RIHA Journal

About the Journal

Journal of the International Association of Research Institutes in the History of Art

The RIHA Journal was launched in 2010 by The International Association of Research Institutes in the History of Art (RIHA). It is a peer-reviewed and open access e-journal devoted to the full range of the history of art and visual culture. The RIHA Journal especially welcomes papers on topics relevant from a supra-local perspective, articles that explore artistic interconnections or cultural exchanges, or engage with important theoretical questions that are apt to animate the discipline.
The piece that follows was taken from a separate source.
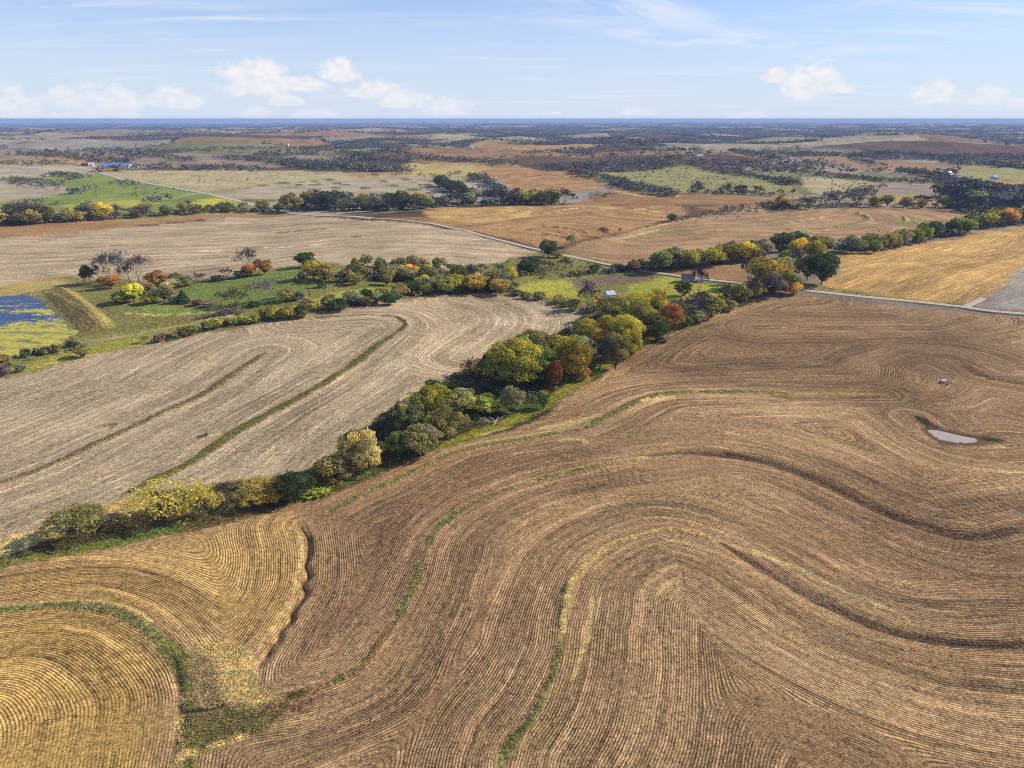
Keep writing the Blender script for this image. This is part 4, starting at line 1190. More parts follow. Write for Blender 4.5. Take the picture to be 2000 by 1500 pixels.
def px_size(p, hpx, wpx):
    g = ground([p])[0]
    _, _, dep = project(g[0], g[1], g[2])
    horiz = math.hypot(g[0], g[1]); ca = horiz / math.hypot(horiz, CAMZ - g[2])
    # a crown of width W seen from above adds about W*sin(dep) to its height in the picture
    W = wpx * dep / F
    H = (hpx * dep / F - .30 * W * math.sqrt(max(0, 1 - ca * ca))) / ca
    return g, max(H, .5), W

def T(x, y, hpx, wpx, kind, colr, label, **kw):
    g, H, W = px_size((x, y), hpx, wpx)
    if kind == 'bare': H *= 1.18
    # the base sits in the middle of the crown, so it is a little behind its nearest leaves
    return plant(g[0], g[1], H, W, kind, colr, label, hpx=hpx * 1.0, **kw)

# --- hero trees along the creek belt, near to far
T(152, 1052, 70, 92, 'open', 'olive', 'umbrella shaped olive tree standing alone at the near end of the creek', var=0)
T(328, 1012, 96, 120, 'sparse', 'yellow', 'broad bright yellow tree with grey branches, second from the near end of the creek', var=0)
T(398, 1005, 74, 72, 'sparse', 'yellow', 'slender leaning yellow tree just right of the broad yellow one', var=1)
T(352, 985, 30, 40, 'bare', 'grey', 'grey leafless thicket tree between the two bright yellow trees', var=1)
T(445, 985, 40, 46, 'bare', 'grey', 'grey tangled leafless tree between two yellow trees at the creek', var=2)
T(500, 985, 64, 74, 'sparse', 'yellow', 'pale yellow tree left of the dark green bushy tree at the creek', var=2)
T(532, 982, 46, 50, 'shrub', 'yg', 'yellow green shrub squeezed between yellow tree and dark green tree')
T(578, 980, 66, 76, 'leafy', 'dkgreen', 'dark green bushy tree beside the bright green weeds', var=0)
T(620, 965, 22, 60, 'shrub', 'lime', 'low bright green weedy bush right of the dark green tree')
T(655, 942, 62, 92, 'shrub', 'olive', 'dark olive bush at the left foot of the pale yellow willow')
T(702, 925, 96, 100, 'willow', 'pale', 'large pale cream and yellow willow at the bend of the creek', var=0)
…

As a collective endeavor, the RIHA Journal seeks to share knowledge and materials issued by scholars of all nationalities, and by doing so, to make a significant contribution to dissolving the boundaries between scholarly communities. Languages of publication are English, French, German, Italian, or Spanish.


Recently published:
Special Issue Gesamtkunstwerk World’s Fair. Revisioning International Exhibitions
guest-edited by Buket Altinoba, Alexandra Karentzos and Miriam Oesterreich

From their beginnings in the mid-nineteenth century, world’s fairs sought to synthesize knowledge about the world by assembling an encyclopaedic and didactic collection of objects from a wide range of fields: technology, machinery, handicrafts, the visual arts, performance, and ethnography. These exhibitions not only synthesized 'the world', but they also synthesized arts, handicrafts, architecture, and technology into an imagined Gesamtkunstwerk. The objects and works of art – handcrafted or machine-made – displayed at the world’s fairs were conceived as a mass spectacle, and they were turned into the signifiers of a narrative – imagined and presented as coherent – of technological progress, colonial expansion, and artistic innovation. The colonized regions were to stand in contrast to this, with ethnographica and handicrafts presented as traditional, 'authentic'. Nevertheless, a complex network of "shared histories" and transnational interconnections became manifest at the world’s fairs. Under the headings 'Gesamtkunstwerk and the Assemblage of Things', 'Technology and Art', 'Gender and Fashion', and 'Colonial Entanglements and Postcoloniality', this special issue focuses on four thematic areas that, despite their importance at the intersection of art, handicraft, architecture, and technology, have so far received little attention in the discourse on world's fairs.